Esse modelo é sustentável?

Não se sabe ainda. Mas, de qualquer forma, alguma mudança está ocorrendo. O Brasil tem uma freqüência muito baixa às universidades. Apenas 12% dos jovens da faixa de 19 a 24 anos estão no ensino superior. Para aumentar esse índice, é preciso incluir mais alunos pobres, o que tem sido, em parte, resolvido pelo Prouni. Só que o Prouni vai chegar, no máximo, a 400 mil alunos – hoje são 300 mil. Considerando que o ensino superior privado absorve quatro milhões de alunos, o índice daqueles que estudam com bolsas do programa tende a chegar a 10%. O crescimento das federais poderia ser menos oneroso se o Brasil recorresse mais a alternativas como centros universitários, programas de educação a distância e cursos de formação de tecnólogos.

Quanto custa manter o ensino superior no Brasil?

Só as universidades federais têm orçamento de R$ 10 bilhões, sem incluir a folha de aposentados. Elas formam um sistema com 600 mil alunos, o que gera um custo anual per capita superior a R$ 16 mil. No sistema privado, esse valor fica na faixa de R$ 7 mil a R$ 8 mil/ano. Comparando com o sistema latino-americano, o custo de nossas universidades é alto, próximo ao das universidades de países desenvolvidos. É um gasto elevado por vários motivos. A começar pela aposentadoria do servidor público, que é integral. Outra diferença está no regime de trabalho. A universidade federal tem 85% de seus professores em dedicação exclusiva, em sua maioria doutores, o que eleva os salários. Mas esse custo traz um grande benefício: a universidade brasileira, em matéria de pesquisa e pós-graduação, é muito superior à de outros países da América Latina.

A UFMG anunciou que pretende instituir uma bonificação para alunos de escolas públicas no Vestibular 2009. O que o senhor acha dessa idéia?
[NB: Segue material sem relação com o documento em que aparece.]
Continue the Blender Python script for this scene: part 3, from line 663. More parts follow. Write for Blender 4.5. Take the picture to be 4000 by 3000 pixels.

É uma proposta interessante. Primeiro, porque estabelece uma espécie de cota para alunos carentes, descartando o uso da variável raça, tão difícil de ser definida. A outra vantagem é que a instituição acaba fazendo uma seleção dos melhores alunos da escola pública que hoje não passam no vestibular das federais, mas ficam muito próximos da aprovação. É um empurrãozinho que se proporciona a esses jovens, uma forma de compensar fatores socioeconômicos, como a impossibilidade de freqüentar um curso extra de inglês ou cursinhos. Esta bonificação enfraquece a idéia de mérito no vestibular, mas é um ônus necessário, que precisa ser assumido para aumentar os níveis de inclusão de populações mais pobres ao ensino de qualidade.